It seemed too good to last… and it was.
Lloyds Banking Group has bucked the trend in the UK banks sector and reported a disappointing set of half year figures.
At pixel time the shares were down 4.4p at 37.25p.
Here’s why.
From Lloyds’ half year report.
Yep, impairments, which haven’t fallen by as much as expected.
Joint house broker Citigroup spells out below by exactly how much.
Impairments Above Expectations – 1H11 impairment of £5.4bn is 13% above (eg worse) consensus and 7% above Citi estimates. For 2Q11, impairments are 29% above consensus. Relative to our 1H11 forecast, impairments are broadly in-line for Retail (65bps annualised 1H11, 72bps 1H10, 76bps 2H10) and International (789bps, 656bps, 1129bps) but higher in Wholesale (202bps, 311bps, 131bps). Balance sheet impaired loans (10.6%) and coverage ratio (45%) broadly unchanged.
Hmm. Wholesale — or the part of Lloyds lumbered with the corporate real estate assets and the related portfolios of the late, and not much lamented, HBOS.
More from the results statement.
The decrease in this period has continued to be primarily driven by lower impairment from the HBOS heritage corporate real estate and real estate related asset portfolios, together with the stabilising UK and US economic environment in 2010 and so far in 2011 a low interest rate environment helping to maintain defaults at a relatively lower level. This was partly offset by increased impairment on leveraged acquisition finance exposures.

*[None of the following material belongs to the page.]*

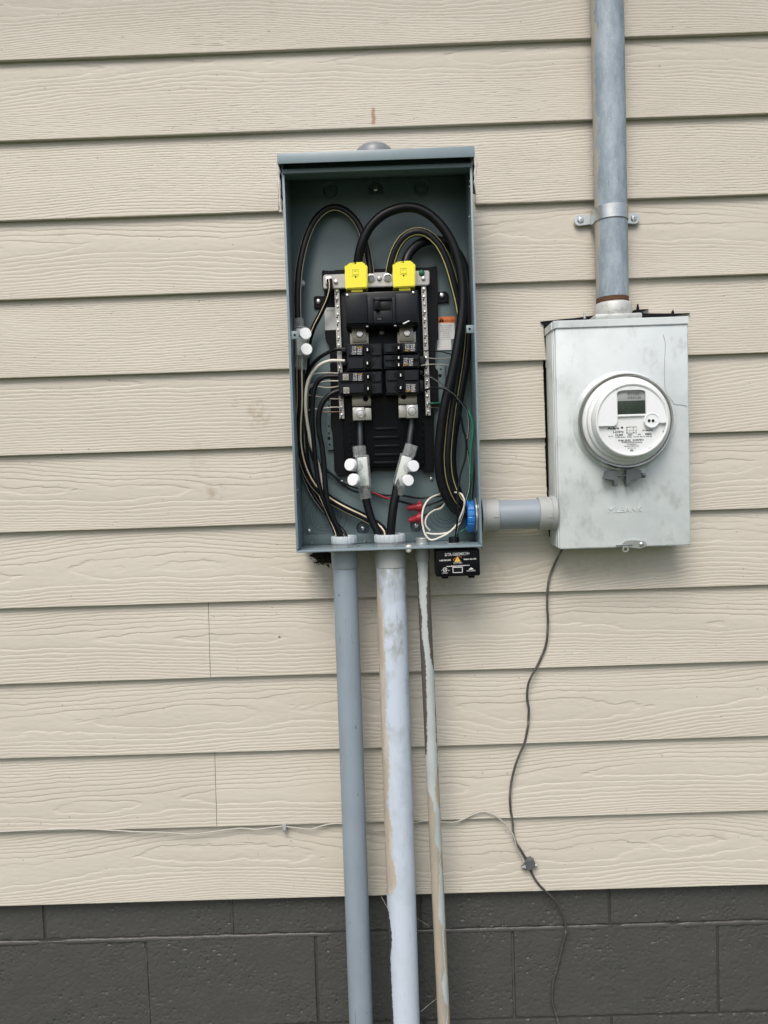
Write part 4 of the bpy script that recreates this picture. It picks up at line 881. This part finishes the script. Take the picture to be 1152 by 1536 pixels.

And a bit more on this leveraged acquisition finance portfolio:
Loans and advances to customers of £36.8 billion largely comprise balances in the Structured Corporate Finance portfolio, which includes Acquisition Finance (leveraged lending), Project Finance and asset based finance (in the main rail, aviation and shipping). The leveraged finance portfolio continues to be affected by the economic environment, although the rate of new problem loans abated during 2010 and this trend has continued during the first half of 2011. However, a number of sectors remain vulnerable, especially retail, leisure and healthcare, and refinancing risk is also an issue for Acquisition Finance, with significant loan maturities due in the next few years…
Now, the decrease wasn’t anything like the market was expecting in spite of the positive spin from Lloyds.
JPMorgan, for example, was forecasting a figure of £1.1bn [in wholesale]. The result was £500m higher.
The legacy of Fat Bloke Finance lives on.
(Other highlights/lowlights of impairments include Ireland, where a further 11 per cent of the bank’s portfolio has become impaired, and Australia and New Zealand, where the number’s risen 8 per cent.)